November 3, 2004
Losing Faith
It could be serendipity, or just the really cruel irony of an equally cruel deity, but hearing T.R. Reid discussing his new book The United States of Europe on Fresh Air yesterday got me thinking about the state of this country and the election that seems caught in a dead heat this morning. Apparently, the members of the EU look at the US as a somewhat naive, God-fearing, and backwards bully run by an equally childish and jingoistic fool that, like the schoolyard bully, has to arrogantly rule the playground with a tyrannical force, taking what he wants and leaving at others battered and whimpering in the swingset. Since it was election day, I believed that much of this country would wake up and see the state of things and do what needed to be done, yet this morning seems as if most of the US is still caught in a cloud of ethnocentrism and paranoia about the rest of the world and their position in the universe. Fear, uncertainty, and doubt are at it again. Seems du rigeur in American politics and business.
With a backwards looking agenda—looking to a medieval morality that uses superstition to justify a completely hypocritical foreign and domestic policy to maintain a God-fearing city state, Bush and the US remain cloistered away from technological progress and intellectual evolution. This is not a Faust in his tower, but a tyrant who feels he must do anything to maintain his power over the world. Let's revive that twentieth century cold war feelings; when the rest of the world looks forward, we seem to long for the past: when our morality and values made us feel superior to those who are different and threatening. Who needs understanding in a fight against evil? Isn't evil enough? I appear to be losing faith, my friends. Will this team of fascists—Bush, Cheney, Ashcroft, Rumsfeld, Wolfowitz, and all their Godly minions—really be threatening us for another four years? The New York Times states “President Bush did best among whites, men, voters with high incomes and evangelical Christians.” Surprise. Haven’t we had enough of that?
In order to plunge the knife in a bit further, I think I’ll order Reid’s book.

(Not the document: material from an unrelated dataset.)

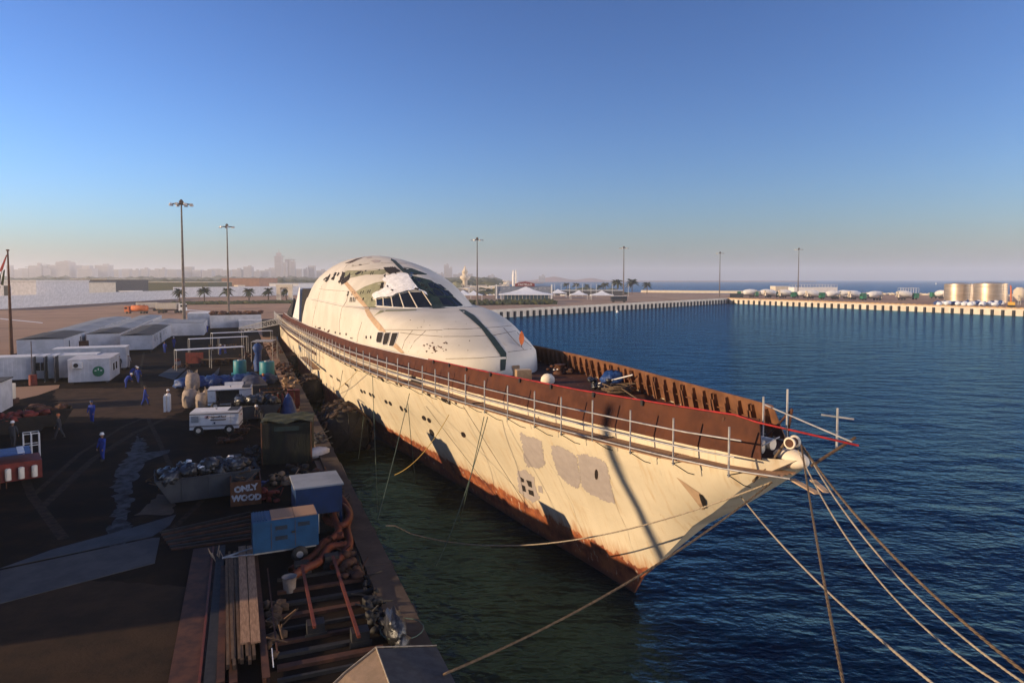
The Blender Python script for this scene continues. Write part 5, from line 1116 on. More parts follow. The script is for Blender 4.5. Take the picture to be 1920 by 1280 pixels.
# mesh screens left of the sign cabin, red base post
g = P(62, 722); o = thing('marker_post', 'red based thin post standing before the grey screens', 'post', g); b = MB(); b.lathe([(.42, 0), (.42, 1.25)], 12); b.build('drum_base', M['dred'], o); b = MB(); b.tube([(-.05, 0, 1.2), (-.05, 0, 5.2)], .05, 5); b.build('pole', M['seam'], o)
for i, x in enumerate((64, 84, 103)):
    o = thing('mesh_screen', ['left', 'middle', 'right'][i] + ' of three grey screens beside the sign cabin', 'screen', P(x, 716), A0 + R(90), 'grey screens'); b = MB(); b.box((2.0, 0, 1.55), (4.2, .06, 3.0)); b.build('panel', M['canvas2'], o); b = MB(); b.tube([(0, 0, 0), (0, 0, 3.1), (4.1, 0, 3.1), (4.1, 0, 0)], .04, 4); b.build('frame', M['white'], o)
sheet('raised_pad', [tuple(P(*q).xy) for q in ((-30, 770), (-30, 729), (112, 722), (110, 728), (70, 742), (25, 752))], .05, M['sand'])
# left edge clutter
o = thing('white_hut', 'white hut cut by the left edge of the picture', 'hut', P(-12, 768), A0); b = MB(); ribs_box(b, (0, 0, 1.4), (2.2, 3.4, 2.8), .3); b.build('walls', M['whitec'], o); b = MB(); b.box((0, 0, 2.86), (2.4, 3.6, .1)); b.build('roof', M['roofg'], o)
o = thing('water_drum', 'cream cylindrical drum beside the white hut', 'drum', P(19, 756)); b = MB(); b.lathe([(.5, .5), (.52, .55), (.52, 1.95), (.5, 2.0)], 16); b.build('drum', M['cream'], o); b = MB(); b.box((0, 0, .25), (1.1, 1.1, .5)); b.build('stand', M['rust'], o)
def skip_bin(label, loc, rz, L, w, h, m, fill, fm, name='skip', slope=True):
    o = thing(name, label, 'skip', loc, rz); b = MB(); t = .06; e = .75 if slope else .05
    prof = [(-L / 2, h), (-L / 2 + e, .25), (L / 2 - e, .25), (L / 2, h)]
    for s in (-1, 1): b.prism([(x, z) for x, z in prof], s * w / 2 - t / 2, s * w / 2 + t / 2, Matrix.Rotation(R(90), 4, 'X'))
    b.box((0, 0, .25), (L - 2 * e, w, t))
    for s in (-1, 1):
        a_ = Vector((s * (L / 2 - e), 0, .25)); c_ = Vector((s * L / 2, 0, h)); b.add([(a_.x, -w / 2, a_.z), (a_.x, w / 2, a_.z), (c_.x, w / 2, c_.z), (c_.x, -w / 2, c_.z)], [(0, 1, 2, 3)])
    b.build('body', M[m], o); b = MB(); b.tube([(-L / 2, -w / 2, h), (L / 2, -w / 2, h), (L / 2, w / 2, h), (-L / 2, w / 2, h)], .06, 4, closed=True)
    for x in [-L / 4, 0, L / 4]:
        for s in (-1, 1): b.box((x, s * (w / 2 + .04), h / 2 + .1), (.1, .08, h - .3))
    b.build('rim', M[m], o)
    if fill:
        fb = MB()
        for i in range(fill): fb.blob((rq.uniform(-L / 2 + .3, L / 2 - .3), rq.uniform(-w / 2 + .2, w / 2 - .2), h + rq.uniform(-.25, .3)), (rq.uniform(.25, .45), rq.uniform(.2, .35), rq.uniform(.14, .28)), .3, 2, i)
        fb.build('load', M[fm], o)
    return o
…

DailyKOS has an interesting take on this as well: “in eceonomic [sic] terms, and in notions of freedom, the welfare of its citizens, and in human rights, we’ve been lapped.” It continues: “European children are consistently better educated; the United States would rank ninth in the EU in reading, ninth in scientific literacy, and 13th in math. Twenty-two percent of American children grow up in poverty, which means that our country ranks 22nd out of the 23 industrialized nations, ahead of only Mexico and behind all 15 of the pre-2004 EU countries. What's more horrifying: the statistic itself or the fact that no American politician to the right of Dennis Kucinich would ever address it?”